Sorry, I must have missed your mention.  Since people are quoting the
comments from their code, here's the relevant comment from mine:

/*
 * This value is what we put in the "maximum packet size" field of
 *  CHANNEL_OPEN and CHANNEL_OPEN_CONFIRMATION messages we generate.
 *  This is documented as
 *	The 'maximum packet size' specifies the maximum size of an
 *	individual data packet that can be sent to the sender.
 *  There is disagreement over exactly what this means.  It seems to me
 *  that this means "the maximum size of a CHANNEL_DATA or
 *  CHANNEL_EXTENDED_DATA message", but at least two other
 *  implementations take it to mean "the maximum size of a CHANNEL_DATA
 *  or CHANNEL_EXTENDED_DATA data payload".  When I put
 *  SSH_MAX_PAYLOAD_LEN in here, I would relatively routinely get
 *  crashes in which the remote end overran my specified maximum size
 *  by 9 bytes (ie, the difference between the size of a CHANNEL_DATA
 *  packet and the size of its data payload).  While I still think my
 *  reading is right, the wording is now frozen (and thus won't change
 *  even if it turns out I'm right) and other implementations aren't
 *  going to change their deployed base overnight even if they agree
 *  with me today.  So we allow some slop.  It's tempting to produce
 *  nag messages if we detect a peer treating this value as a max data
 *  _payload_ size instead of a max data _packet_ size, in an attempt
 *  to get people to fix their other implementations, but for now I'm
 *  holding off on that; I'm going to try to get this nailed down on
 *  the WG list first.
 *
 * We take the opposite interpretation when handling maxsend values
 *  from incoming CHANNEL_OPEN and CHANNEL_OPEN_CONFIRMATION messages,
 *  taking them as maximum data packet size rather than maximum data
 *  payload size.  This is not because we're twisted (though that might
 *  be a defensible position :), but because we're conservative; doing
 *  this causes us to use a lower value, making it harder to overrun
 *  other implementations.  (Besides, it's what the spec specifies. :)
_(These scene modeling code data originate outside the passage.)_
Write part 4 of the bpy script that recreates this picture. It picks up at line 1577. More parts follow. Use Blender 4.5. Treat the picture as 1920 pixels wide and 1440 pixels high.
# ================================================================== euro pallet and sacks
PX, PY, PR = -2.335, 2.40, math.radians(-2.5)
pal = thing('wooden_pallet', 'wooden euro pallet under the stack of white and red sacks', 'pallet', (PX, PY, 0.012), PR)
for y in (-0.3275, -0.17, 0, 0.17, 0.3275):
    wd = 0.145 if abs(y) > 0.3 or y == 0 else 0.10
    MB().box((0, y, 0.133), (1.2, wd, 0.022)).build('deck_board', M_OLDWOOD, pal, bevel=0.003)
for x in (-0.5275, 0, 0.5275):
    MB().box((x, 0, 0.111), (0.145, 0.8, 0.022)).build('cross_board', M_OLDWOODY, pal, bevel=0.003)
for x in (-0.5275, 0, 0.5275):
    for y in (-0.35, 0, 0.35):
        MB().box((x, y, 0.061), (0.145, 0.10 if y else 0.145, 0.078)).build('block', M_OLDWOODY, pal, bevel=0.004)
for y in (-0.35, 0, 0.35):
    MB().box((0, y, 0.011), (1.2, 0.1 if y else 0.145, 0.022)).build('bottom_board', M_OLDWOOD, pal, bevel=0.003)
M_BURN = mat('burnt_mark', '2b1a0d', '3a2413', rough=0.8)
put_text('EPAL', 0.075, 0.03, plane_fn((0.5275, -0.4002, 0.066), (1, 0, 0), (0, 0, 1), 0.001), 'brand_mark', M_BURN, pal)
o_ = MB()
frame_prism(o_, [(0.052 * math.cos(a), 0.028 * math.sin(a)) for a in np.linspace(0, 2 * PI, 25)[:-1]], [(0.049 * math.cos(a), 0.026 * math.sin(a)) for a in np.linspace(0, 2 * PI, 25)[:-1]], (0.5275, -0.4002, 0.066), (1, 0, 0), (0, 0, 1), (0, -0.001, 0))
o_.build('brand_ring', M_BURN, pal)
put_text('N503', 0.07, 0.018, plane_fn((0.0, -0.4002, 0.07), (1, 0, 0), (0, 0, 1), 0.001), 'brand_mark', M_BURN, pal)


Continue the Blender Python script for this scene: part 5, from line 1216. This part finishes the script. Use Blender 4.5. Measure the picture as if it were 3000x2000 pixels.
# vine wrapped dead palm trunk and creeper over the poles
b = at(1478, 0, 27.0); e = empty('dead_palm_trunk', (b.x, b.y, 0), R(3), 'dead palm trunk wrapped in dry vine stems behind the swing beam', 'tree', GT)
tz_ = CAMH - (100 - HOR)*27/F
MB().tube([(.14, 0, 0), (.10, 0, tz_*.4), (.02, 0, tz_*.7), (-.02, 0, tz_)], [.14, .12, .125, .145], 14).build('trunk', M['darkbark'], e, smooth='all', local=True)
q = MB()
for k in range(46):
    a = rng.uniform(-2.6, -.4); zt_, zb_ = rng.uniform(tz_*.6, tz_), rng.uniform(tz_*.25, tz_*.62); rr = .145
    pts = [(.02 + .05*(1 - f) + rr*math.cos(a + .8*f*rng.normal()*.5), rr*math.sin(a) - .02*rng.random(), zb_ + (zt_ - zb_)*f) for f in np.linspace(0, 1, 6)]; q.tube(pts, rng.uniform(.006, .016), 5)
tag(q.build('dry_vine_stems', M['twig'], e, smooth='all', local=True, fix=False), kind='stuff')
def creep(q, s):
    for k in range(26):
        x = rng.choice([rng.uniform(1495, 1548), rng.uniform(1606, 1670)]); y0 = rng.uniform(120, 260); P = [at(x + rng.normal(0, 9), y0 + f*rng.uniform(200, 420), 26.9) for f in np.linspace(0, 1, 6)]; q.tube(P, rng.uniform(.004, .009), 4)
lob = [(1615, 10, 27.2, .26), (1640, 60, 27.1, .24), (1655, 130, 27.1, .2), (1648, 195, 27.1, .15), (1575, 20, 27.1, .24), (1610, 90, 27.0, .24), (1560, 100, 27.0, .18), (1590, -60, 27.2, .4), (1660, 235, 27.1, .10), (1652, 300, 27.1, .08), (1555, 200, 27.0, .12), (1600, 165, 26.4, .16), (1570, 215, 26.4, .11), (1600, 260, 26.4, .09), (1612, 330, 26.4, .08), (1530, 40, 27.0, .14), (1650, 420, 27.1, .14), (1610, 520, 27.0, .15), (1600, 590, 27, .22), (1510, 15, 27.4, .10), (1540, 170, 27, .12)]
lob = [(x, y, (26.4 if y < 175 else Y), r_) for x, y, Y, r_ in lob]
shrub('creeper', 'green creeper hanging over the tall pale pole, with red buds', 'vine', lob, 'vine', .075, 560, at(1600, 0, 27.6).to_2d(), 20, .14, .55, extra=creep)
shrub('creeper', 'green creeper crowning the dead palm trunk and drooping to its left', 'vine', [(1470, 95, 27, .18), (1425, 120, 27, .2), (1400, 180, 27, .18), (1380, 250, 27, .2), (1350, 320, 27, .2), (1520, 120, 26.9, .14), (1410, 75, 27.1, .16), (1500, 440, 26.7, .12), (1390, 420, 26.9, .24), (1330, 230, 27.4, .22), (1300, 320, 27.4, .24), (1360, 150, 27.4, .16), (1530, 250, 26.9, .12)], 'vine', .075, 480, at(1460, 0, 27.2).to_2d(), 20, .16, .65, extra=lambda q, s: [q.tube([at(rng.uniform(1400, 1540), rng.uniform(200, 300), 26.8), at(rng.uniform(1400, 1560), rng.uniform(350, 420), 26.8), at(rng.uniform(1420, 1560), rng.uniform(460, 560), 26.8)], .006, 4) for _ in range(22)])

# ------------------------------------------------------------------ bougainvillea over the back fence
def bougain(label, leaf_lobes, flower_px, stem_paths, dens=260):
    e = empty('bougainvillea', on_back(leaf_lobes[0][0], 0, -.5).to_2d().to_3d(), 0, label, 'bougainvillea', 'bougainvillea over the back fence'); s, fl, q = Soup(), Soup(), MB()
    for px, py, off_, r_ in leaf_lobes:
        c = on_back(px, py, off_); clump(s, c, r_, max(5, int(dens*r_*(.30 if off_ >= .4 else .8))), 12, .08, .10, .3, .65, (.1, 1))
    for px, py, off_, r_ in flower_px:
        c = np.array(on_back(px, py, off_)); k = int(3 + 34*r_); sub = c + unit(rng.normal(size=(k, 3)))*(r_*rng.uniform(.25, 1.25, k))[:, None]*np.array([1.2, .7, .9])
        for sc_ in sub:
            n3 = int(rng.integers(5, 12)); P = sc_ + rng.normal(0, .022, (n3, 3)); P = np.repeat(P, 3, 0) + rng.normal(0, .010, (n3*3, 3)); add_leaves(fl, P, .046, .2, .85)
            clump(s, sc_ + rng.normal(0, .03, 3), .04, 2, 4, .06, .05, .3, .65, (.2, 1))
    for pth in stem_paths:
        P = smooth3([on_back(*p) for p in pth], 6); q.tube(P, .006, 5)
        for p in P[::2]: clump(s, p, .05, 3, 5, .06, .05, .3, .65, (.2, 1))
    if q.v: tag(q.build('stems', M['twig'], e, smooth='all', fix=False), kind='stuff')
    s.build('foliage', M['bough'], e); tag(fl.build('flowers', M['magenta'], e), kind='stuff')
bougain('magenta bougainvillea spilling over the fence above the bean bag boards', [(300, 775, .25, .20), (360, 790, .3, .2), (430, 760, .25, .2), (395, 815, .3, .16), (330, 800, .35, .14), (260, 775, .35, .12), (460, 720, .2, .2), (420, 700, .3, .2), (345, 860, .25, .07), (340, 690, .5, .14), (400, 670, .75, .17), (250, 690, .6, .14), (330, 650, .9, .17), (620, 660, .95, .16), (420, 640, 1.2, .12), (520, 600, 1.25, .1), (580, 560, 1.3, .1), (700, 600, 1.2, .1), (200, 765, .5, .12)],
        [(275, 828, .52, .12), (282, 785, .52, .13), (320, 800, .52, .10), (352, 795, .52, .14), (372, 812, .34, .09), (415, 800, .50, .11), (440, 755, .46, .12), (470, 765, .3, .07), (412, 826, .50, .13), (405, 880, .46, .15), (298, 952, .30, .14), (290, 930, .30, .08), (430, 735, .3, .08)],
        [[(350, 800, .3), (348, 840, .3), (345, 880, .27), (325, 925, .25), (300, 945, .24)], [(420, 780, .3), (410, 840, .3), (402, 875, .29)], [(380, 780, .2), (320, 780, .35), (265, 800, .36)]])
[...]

 *  (Actually, we do this only if the max-packet value is >13;
 *  otherwise, when we subtract 13, the result would be zero or
 *  negative.  Anyone specifying a value that small *must* be treating
 *  it as a max payload size rather than a max total packet size - or
 *  severely buggy, I suppose.)
 *
 * 13 is the difference between a CHANNEL_EXTENDED_DATA packet size and
 *  its data payload size.  This is the largest overhead we have to
 *  deal with; for CHANNEL_DATA packets, the overhead is only 9, but
 *  there's only one value, so we have to deduct for the largest packet
 *  overhead.
 */
#define MAX_PACKET_SIZE_VALUE (SSH_MAX_PAYLOAD_LEN-13)

I think the data payload size is probably what the author of that part
of the spec had in mind, but it's not what the language actually says.